> **Task**: Identify all lines below that hold "this" and collect them.

start Dataset records

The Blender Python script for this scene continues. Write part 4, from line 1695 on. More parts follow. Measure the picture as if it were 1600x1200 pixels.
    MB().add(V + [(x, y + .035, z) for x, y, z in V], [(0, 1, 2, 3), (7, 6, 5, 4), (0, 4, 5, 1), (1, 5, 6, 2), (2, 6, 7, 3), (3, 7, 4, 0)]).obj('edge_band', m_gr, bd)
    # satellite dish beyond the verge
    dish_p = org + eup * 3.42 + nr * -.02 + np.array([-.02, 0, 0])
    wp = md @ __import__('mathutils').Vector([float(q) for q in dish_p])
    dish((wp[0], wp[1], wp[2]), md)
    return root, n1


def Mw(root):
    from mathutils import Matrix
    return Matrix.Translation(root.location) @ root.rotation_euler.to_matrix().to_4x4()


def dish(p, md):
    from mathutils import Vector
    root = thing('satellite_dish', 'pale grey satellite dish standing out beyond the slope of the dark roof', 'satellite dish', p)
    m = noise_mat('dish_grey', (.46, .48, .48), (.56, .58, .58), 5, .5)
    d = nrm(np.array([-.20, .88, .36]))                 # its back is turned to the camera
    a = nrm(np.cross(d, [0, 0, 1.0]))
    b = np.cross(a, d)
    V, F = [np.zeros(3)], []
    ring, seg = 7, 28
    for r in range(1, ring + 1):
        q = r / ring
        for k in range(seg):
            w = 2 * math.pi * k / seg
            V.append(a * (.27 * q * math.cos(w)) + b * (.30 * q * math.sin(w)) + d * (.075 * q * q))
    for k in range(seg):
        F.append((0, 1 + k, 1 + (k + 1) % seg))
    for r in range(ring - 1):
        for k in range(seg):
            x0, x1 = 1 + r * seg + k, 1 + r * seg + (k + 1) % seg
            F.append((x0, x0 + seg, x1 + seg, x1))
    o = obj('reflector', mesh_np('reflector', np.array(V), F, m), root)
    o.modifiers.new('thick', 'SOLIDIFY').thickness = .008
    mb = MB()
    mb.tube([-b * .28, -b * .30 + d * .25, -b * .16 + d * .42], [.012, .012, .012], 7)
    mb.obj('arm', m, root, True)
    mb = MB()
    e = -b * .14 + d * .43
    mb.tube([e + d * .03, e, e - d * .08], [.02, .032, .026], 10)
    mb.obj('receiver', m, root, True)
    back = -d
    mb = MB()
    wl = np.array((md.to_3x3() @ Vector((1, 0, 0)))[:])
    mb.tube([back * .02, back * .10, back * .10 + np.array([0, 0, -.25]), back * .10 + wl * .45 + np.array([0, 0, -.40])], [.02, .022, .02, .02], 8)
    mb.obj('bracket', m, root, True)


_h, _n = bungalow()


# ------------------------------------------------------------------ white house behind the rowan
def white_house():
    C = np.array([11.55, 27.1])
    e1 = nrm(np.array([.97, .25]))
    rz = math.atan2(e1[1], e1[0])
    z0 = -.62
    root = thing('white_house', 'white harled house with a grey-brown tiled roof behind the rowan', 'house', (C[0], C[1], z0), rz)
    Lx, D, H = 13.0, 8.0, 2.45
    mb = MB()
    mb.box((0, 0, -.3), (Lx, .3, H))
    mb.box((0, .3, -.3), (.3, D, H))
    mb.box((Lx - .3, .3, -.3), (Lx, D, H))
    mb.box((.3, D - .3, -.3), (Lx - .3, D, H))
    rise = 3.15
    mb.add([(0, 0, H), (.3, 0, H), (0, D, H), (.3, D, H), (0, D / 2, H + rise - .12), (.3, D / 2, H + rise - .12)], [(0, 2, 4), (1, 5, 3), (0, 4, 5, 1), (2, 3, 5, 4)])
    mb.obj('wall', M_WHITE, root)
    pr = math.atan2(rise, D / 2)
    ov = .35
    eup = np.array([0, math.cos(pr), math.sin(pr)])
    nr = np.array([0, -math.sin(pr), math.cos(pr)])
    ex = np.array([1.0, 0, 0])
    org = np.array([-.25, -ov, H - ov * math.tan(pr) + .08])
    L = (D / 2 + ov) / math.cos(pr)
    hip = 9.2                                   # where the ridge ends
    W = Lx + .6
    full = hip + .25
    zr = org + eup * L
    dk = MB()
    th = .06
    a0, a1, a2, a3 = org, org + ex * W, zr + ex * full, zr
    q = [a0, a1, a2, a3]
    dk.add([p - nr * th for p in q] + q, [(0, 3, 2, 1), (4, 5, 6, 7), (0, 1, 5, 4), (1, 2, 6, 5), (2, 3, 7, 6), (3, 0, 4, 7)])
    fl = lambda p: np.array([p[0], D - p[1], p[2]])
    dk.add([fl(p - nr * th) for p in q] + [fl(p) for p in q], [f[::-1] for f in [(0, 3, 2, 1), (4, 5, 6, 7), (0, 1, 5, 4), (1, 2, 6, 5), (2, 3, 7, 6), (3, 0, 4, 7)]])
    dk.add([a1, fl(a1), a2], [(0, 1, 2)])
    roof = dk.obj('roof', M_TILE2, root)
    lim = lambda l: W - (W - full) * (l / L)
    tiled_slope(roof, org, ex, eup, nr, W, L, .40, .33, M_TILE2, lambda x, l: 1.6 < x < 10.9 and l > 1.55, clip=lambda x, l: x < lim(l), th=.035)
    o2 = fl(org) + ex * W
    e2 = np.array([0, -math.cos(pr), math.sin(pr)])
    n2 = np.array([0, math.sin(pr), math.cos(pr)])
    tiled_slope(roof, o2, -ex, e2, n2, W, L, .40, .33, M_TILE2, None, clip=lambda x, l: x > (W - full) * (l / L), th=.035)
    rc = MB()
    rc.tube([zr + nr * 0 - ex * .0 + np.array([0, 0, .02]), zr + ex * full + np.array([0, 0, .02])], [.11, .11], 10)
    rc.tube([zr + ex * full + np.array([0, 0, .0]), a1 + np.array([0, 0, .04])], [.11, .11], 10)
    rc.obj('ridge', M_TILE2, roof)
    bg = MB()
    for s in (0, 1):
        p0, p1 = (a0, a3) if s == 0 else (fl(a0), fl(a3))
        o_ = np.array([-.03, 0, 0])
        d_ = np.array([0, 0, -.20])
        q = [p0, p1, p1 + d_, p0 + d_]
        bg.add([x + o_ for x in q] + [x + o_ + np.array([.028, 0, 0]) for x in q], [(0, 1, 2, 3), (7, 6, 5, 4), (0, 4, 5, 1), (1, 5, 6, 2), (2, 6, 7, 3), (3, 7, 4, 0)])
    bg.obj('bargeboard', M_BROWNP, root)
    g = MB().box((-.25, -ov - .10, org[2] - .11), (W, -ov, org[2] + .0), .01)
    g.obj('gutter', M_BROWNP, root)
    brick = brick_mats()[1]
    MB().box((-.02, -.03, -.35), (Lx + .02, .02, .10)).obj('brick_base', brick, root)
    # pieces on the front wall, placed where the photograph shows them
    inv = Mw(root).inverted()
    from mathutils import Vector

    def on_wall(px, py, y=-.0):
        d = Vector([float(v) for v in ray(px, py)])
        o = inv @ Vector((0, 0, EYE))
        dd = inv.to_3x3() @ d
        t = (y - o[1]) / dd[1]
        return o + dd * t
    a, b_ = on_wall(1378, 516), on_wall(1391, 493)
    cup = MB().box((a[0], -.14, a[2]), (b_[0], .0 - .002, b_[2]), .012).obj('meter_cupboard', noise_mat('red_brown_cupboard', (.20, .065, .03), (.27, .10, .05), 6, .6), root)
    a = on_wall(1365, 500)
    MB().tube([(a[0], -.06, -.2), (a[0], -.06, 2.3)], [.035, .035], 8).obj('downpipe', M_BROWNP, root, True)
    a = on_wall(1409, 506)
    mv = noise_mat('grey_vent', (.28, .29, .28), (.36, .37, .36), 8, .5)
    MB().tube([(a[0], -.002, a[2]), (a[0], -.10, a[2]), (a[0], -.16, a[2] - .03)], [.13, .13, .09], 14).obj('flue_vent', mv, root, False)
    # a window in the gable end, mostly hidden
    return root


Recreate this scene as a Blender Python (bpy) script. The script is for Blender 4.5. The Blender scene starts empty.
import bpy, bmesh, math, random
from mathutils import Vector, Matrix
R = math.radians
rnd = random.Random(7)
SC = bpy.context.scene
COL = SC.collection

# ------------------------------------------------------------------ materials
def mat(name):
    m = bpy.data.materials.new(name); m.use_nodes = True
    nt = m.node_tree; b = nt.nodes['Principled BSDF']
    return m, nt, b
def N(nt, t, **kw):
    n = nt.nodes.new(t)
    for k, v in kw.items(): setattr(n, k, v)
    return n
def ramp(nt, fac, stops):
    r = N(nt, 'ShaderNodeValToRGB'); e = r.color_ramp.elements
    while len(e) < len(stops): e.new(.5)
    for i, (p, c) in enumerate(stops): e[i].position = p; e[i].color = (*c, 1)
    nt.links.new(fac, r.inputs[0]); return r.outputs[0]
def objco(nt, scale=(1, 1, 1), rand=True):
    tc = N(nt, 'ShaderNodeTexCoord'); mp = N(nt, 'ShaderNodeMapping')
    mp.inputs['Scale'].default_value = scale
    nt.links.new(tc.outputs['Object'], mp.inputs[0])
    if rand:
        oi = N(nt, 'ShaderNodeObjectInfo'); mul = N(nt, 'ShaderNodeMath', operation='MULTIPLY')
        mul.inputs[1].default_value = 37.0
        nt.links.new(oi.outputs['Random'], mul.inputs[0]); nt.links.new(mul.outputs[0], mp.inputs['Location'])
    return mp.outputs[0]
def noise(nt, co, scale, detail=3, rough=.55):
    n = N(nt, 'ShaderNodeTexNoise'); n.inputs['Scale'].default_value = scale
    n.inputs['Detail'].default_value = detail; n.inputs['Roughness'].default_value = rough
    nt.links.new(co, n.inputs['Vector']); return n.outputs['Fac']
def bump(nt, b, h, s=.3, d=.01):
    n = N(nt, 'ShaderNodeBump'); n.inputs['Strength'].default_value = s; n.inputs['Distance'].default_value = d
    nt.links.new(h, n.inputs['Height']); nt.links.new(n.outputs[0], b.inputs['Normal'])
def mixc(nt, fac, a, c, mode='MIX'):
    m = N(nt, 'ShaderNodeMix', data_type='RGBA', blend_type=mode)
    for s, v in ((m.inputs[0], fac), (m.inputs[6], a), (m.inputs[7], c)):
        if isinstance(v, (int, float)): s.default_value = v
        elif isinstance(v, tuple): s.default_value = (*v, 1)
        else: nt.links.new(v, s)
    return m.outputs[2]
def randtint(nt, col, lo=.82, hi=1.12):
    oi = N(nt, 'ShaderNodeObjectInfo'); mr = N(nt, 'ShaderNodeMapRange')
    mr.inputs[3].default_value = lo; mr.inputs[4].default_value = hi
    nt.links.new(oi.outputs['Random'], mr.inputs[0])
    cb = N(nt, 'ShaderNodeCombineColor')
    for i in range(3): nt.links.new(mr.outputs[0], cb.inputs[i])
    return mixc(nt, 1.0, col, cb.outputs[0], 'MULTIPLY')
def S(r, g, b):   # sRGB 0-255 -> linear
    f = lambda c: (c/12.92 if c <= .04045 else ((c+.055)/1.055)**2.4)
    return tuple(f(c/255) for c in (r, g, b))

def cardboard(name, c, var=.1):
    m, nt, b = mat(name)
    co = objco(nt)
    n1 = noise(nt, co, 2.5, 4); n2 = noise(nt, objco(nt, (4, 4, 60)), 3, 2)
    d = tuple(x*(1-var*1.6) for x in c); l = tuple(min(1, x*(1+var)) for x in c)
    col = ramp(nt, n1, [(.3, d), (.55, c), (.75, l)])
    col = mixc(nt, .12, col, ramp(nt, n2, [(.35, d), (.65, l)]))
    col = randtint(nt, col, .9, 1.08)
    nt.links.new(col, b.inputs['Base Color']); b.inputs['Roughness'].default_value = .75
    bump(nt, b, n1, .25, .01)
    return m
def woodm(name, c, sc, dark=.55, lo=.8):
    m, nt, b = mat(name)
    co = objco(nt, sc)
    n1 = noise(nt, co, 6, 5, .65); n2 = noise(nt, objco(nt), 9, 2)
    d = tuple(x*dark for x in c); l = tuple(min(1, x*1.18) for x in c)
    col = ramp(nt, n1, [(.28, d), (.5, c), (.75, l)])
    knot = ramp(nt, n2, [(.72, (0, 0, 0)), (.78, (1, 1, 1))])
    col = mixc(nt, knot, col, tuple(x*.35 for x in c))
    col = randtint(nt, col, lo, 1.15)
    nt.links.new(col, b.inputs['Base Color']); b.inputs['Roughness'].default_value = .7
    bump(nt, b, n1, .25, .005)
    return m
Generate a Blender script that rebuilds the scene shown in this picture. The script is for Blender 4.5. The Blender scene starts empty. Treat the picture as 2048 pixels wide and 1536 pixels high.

end Dataset records

> **Final answer**:
The Blender Python script for this scene continues. Write part 4, from line 1695 on. More parts follow. Measure the picture as if it were 1600x1200 pixels.
Recreate this scene as a Blender Python (bpy) script. The script is for Blender 4.5. The Blender scene starts empty.
Generate a Blender script that rebuilds the scene shown in this picture. The script is for Blender 4.5. The Blender scene starts empty. Treat the picture as 2048 pixels wide and 1536 pixels high.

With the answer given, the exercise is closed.